Thursday 30 January 2014

The Hunger Games. By Suzanne Collins

The Hunger Games

Suzanne Collins

Scholastic Books. First published 2008. I read the Kindle e-book, 'borrowed' using Chitra's 'Amazon Prime' account.


I had two motivations to read this book. First, Chitra, a couple of years ago, compared it to the first of the Harry Potter books, but meant rather for late teens. Second, I saw the movie based on the book in March 2012 in Montpellier, France and liked it. So now, as I read the book, I kept comparing it to HP1, and the descriptions of the heroine to Jennifer Lawrence. The book suffered in both comparisons. One major way in which the book was different from the movie was in that the film was more serious, and aimed not just at teenagers, but at older audiences as well. 

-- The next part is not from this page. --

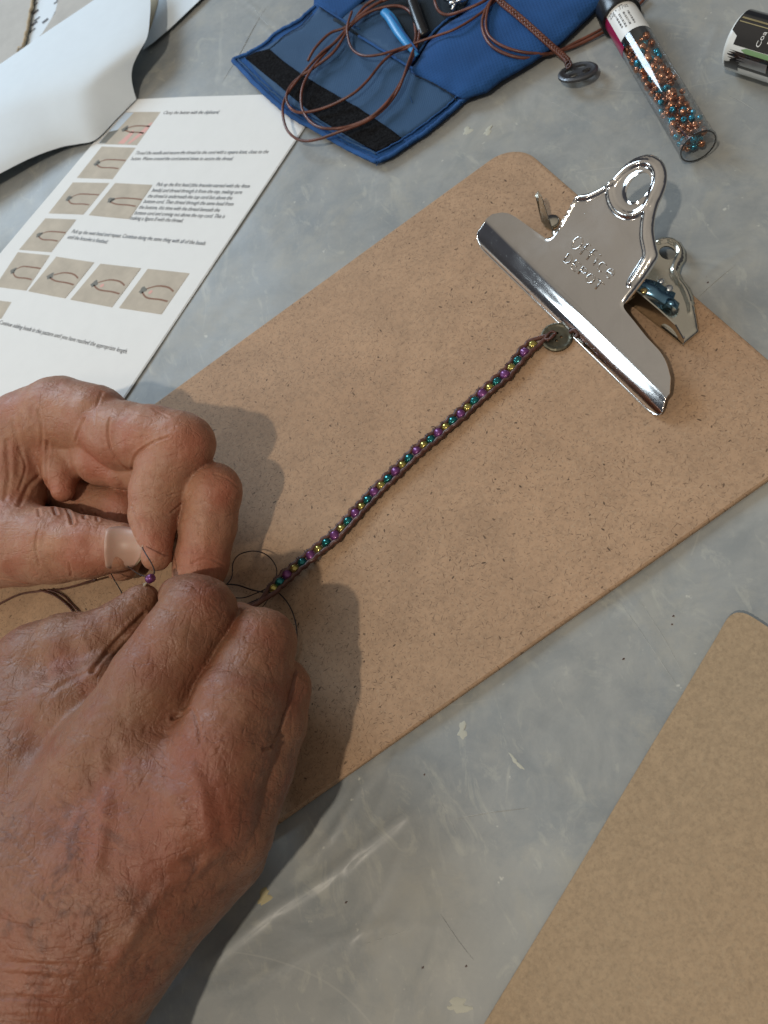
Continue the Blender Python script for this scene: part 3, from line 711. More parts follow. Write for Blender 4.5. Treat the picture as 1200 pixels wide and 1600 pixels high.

But let me stick to my reactions to the book, in so far as I can keep them uninformed by thoughts about the movie. Katniss Everdene is one of two chosen to represent her district in a gladiatorial contest, a fight to the finish, between similar reps chosen from twelve of the thirteen districts that make up North America in a dystopian future. The contest is set in a vast outdoor arena, where savage and elementary survival and combat skills are advantaged. The book is about the lead up to the gory contest, and then about what happens in the arena. There are shades of 'Lord of the Flies' here, but of course the writing is more superficial. The influence of reality TV is clearly there, perhaps deliberately so. The choice of 'thirteen districts' is an unsubtle reference to the thirteen colonies or states first established by the white man on the continent, and which united to declare independence from the British. Designating one of them as the 'capitol' district that holds the rest in an iron grip, is of course a reference to Washington DC. The novel pushes the libertarian ideal, with a mixture of the Wild West 'each man for himself' point of view, but maybe I am  once again over-interpreting a book written to entertain and make money, rather than to influence and 'change the world'. But even on those terms, i.e. 'mere' entertainment, the book is too superficial to compete even with the Harry Potter books, let alone the works of Golding. The movie was better, and Jennifer makes a better Katniss, than the one in the book, even though she appears to have just more or less reprised the role she played in 'Winter's Bone'. 

Chitra tells me the second and third books of the trilogy, in which, presumably, Katniss leads a revolt to overthrow the Capitol, are not as good as the first. That saves me the trouble of reading them.